Have a look at this NASA video.
It lies beneath about 3km of ice; it is also below sea level. For size it rivals Arizona’s Grand Canyon. The irregular outline, depth and general rugged appearance suggests that the channel and its incision into bedrock formed before the ice sheet at least 2-3 million years ago. Subglacial channels can provide drainage for meltwaters at the base of the ice sheet and as such will influence the dynamics of ice flow. This is a massive structure, but how and why it formed and its effect on ice sheet behaviour are still to be guessed at.
West of the Canyon on the northwest fringe of the ice sheet, an intriguing circular shape in the ice led researchers at the Natural History Museum of Denmark to probe deeper into NASA’s Icebridge data. Initial investigations indicated a sympathetic structure in the underlying bedrock. Additional airborne radar was acquired that subsequently confirmed their suspicions. Buried beneath a kilometre of ice was a crater, 31 km in diameter, about 300m deep, with a raised outer rim and raised center.
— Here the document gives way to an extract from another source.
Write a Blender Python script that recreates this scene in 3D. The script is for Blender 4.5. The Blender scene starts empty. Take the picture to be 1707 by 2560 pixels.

The morphology revealed by the radar data would probably have been enough to convince most people of its extraterrestrial origin. Fortuitously, the ice sheet here is drained by a couple of subglacial streams that appear to pass through the structure. Sediment samples were collected from streams where they emerge from the ice. The discovery of quartz crystals exhibiting evidence of high-pressure shock (shock lamellae visible in microscope views), provided the necessary confirmation. This is indeed a meteorite impact crater, the result of a bolide about a kilometre across; in size it ranks 25th on an Earth scale. The radar data also suggests that fragmented bedrock is incorporated into ice near the base of the ice sheet, in which case the impact was probably quite recent – perhaps no more than two million years ago. This was a sizeable impact and it is intriguing to ponder its effects on the course of Pleistocene evolution and climate. It is the first impact crater to be discovered beneath an ice sheet.
Like the deep oceans, ice sheets contain hidden worlds. Remote sensing, like ice-penetrating radar, allows us to ‘see’ what lies beneath. There seems little doubt that Greenland and Antarctica will reveal more geological treasures.
Addendum
The age of Hiawatha impact crater, and therefore the impact itself, have recently been updated – it appears to be much older than previously determined. A paper by Kenny et al., 2022 (open access) in Science Advances describes 49Ar-39Ar dating of shocked zircons from fragments found in glacial outwash immediately downstream of the crater. The new date is 58 Ma – which is Late Paleocene, and is about 7 million years after the (end Cretaceous) impact that finished off the dinosaurs (among other organisms).